STORED DATA:
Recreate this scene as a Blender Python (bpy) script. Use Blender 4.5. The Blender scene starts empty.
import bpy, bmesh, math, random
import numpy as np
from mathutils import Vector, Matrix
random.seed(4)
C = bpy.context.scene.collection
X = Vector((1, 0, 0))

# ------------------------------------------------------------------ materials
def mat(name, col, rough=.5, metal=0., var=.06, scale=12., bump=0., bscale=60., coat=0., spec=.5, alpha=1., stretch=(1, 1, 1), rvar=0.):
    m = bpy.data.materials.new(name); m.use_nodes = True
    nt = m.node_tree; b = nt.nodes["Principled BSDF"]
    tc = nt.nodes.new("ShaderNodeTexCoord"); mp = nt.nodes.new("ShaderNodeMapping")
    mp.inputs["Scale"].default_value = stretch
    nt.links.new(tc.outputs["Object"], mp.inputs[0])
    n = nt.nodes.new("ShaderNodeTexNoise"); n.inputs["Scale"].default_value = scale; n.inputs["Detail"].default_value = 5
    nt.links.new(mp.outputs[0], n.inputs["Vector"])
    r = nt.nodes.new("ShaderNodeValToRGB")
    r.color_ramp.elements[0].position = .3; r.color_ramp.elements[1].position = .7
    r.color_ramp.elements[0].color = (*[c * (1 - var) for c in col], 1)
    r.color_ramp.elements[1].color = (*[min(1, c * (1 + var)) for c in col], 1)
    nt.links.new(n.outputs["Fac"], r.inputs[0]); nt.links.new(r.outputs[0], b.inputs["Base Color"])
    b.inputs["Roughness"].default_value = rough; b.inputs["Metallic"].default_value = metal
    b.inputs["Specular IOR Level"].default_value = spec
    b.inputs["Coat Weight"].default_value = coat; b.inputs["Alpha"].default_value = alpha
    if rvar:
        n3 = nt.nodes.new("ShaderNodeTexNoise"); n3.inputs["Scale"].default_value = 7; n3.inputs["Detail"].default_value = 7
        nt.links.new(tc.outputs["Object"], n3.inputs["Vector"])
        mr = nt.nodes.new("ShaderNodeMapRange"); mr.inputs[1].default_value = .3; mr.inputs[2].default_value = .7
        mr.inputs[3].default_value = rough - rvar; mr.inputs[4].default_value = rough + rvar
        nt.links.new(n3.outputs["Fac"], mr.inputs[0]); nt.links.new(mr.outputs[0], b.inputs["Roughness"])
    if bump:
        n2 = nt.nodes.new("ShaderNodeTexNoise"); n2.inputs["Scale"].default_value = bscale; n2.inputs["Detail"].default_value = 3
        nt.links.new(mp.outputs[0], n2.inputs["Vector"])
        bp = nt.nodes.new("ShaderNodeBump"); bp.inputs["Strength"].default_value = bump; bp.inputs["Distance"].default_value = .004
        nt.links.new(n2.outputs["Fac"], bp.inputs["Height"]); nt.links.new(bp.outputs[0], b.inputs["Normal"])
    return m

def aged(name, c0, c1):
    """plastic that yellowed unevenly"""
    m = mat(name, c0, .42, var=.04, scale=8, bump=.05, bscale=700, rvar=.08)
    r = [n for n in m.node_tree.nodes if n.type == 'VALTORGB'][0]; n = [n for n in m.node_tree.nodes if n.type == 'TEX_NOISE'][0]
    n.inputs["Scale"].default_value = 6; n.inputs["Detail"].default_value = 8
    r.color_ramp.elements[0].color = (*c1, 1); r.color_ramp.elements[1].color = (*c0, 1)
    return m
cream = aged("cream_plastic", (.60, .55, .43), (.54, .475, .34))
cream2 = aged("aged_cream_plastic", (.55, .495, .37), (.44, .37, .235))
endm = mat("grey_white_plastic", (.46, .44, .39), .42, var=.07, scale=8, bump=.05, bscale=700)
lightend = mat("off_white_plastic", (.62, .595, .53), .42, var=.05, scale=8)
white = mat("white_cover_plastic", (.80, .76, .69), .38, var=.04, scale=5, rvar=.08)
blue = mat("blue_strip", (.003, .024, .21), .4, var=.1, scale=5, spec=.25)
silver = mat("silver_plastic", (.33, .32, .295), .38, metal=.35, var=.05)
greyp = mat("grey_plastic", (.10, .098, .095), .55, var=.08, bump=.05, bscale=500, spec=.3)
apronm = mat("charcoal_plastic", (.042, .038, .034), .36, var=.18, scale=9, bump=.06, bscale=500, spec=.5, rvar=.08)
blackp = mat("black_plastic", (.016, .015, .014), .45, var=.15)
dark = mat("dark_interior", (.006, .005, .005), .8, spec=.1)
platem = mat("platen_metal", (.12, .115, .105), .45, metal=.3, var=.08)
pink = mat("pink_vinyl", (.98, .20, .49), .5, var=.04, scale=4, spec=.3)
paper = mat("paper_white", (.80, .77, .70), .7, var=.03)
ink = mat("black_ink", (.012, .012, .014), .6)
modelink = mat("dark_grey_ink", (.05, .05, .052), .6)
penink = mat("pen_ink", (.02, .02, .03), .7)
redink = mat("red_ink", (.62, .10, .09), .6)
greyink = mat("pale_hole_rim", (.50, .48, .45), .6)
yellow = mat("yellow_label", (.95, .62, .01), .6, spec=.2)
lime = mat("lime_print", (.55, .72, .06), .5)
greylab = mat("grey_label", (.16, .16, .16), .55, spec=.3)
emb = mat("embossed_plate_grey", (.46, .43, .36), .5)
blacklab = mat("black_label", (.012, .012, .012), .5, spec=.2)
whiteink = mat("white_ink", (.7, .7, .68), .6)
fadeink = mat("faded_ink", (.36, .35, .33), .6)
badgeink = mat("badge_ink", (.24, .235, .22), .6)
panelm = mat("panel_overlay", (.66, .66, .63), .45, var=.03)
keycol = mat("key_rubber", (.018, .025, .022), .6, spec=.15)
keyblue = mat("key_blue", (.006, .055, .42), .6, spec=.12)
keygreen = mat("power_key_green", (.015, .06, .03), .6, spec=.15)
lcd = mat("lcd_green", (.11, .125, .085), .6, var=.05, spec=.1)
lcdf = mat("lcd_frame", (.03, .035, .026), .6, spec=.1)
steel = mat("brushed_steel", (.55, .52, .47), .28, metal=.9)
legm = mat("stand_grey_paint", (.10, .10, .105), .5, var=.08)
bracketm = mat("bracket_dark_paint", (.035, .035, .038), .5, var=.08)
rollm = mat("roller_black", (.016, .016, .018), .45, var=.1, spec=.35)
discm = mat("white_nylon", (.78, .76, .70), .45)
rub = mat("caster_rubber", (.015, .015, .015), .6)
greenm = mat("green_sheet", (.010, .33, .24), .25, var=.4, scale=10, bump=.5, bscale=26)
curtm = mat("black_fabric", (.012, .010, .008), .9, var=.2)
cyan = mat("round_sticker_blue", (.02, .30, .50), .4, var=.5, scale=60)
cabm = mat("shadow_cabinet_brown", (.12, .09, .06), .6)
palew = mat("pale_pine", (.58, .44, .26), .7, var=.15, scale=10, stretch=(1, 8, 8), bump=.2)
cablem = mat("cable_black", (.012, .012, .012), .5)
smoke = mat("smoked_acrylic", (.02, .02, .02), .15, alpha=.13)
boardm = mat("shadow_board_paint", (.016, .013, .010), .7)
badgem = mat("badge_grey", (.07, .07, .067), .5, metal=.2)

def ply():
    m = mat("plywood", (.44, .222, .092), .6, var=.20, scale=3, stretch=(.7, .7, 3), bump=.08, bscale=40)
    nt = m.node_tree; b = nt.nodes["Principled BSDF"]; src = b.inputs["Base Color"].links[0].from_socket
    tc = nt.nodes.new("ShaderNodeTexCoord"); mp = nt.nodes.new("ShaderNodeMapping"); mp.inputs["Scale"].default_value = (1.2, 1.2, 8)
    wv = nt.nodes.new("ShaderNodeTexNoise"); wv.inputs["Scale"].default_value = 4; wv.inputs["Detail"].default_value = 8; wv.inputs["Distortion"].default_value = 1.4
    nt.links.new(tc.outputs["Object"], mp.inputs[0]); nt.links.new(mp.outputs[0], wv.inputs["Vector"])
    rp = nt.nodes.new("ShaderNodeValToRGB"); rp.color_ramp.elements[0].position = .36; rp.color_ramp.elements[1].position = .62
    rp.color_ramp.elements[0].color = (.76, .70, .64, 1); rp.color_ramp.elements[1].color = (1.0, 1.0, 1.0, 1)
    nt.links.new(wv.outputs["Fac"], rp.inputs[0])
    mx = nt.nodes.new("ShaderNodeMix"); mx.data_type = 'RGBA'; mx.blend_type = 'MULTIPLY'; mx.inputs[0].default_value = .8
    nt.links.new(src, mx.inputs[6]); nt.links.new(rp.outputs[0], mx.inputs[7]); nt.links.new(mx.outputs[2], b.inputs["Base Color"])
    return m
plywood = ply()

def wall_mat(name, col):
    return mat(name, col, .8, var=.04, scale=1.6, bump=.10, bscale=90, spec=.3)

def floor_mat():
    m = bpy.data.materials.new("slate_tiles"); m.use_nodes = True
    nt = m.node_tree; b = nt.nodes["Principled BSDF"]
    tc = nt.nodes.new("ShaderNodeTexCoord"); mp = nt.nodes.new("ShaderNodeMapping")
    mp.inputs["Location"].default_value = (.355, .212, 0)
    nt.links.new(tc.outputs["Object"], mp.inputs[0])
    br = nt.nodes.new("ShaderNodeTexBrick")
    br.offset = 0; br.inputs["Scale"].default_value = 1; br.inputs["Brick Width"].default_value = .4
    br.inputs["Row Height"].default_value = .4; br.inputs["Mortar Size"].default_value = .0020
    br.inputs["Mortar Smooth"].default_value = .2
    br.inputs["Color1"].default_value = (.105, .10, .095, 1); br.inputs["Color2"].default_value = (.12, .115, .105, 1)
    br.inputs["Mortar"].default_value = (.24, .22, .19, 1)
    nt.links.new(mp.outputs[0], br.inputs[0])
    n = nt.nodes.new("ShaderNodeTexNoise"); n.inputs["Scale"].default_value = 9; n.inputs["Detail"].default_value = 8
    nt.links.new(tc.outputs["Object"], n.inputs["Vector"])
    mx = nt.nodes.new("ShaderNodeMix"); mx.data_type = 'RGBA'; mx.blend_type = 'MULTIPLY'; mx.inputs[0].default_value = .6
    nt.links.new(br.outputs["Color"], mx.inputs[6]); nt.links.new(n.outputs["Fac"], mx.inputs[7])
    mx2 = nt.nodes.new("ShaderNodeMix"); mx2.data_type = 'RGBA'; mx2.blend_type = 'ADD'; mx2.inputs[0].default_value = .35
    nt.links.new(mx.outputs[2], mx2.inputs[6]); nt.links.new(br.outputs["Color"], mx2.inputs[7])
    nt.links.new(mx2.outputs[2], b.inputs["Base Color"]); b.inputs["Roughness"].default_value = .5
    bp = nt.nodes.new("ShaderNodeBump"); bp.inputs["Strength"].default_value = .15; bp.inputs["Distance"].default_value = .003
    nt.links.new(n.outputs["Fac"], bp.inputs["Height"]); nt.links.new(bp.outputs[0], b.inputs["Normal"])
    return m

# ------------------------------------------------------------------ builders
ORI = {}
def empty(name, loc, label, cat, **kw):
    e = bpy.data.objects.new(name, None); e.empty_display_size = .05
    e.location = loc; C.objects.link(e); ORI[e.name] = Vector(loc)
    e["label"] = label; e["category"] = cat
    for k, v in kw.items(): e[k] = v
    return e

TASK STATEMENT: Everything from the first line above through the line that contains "X = Vector((1, 0, 0))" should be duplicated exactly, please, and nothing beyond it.

FULL SOLUTION:
Recreate this scene as a Blender Python (bpy) script. Use Blender 4.5. The Blender scene starts empty.
import bpy, bmesh, math, random
import numpy as np
from mathutils import Vector, Matrix
random.seed(4)
C = bpy.context.scene.collection
X = Vector((1, 0, 0))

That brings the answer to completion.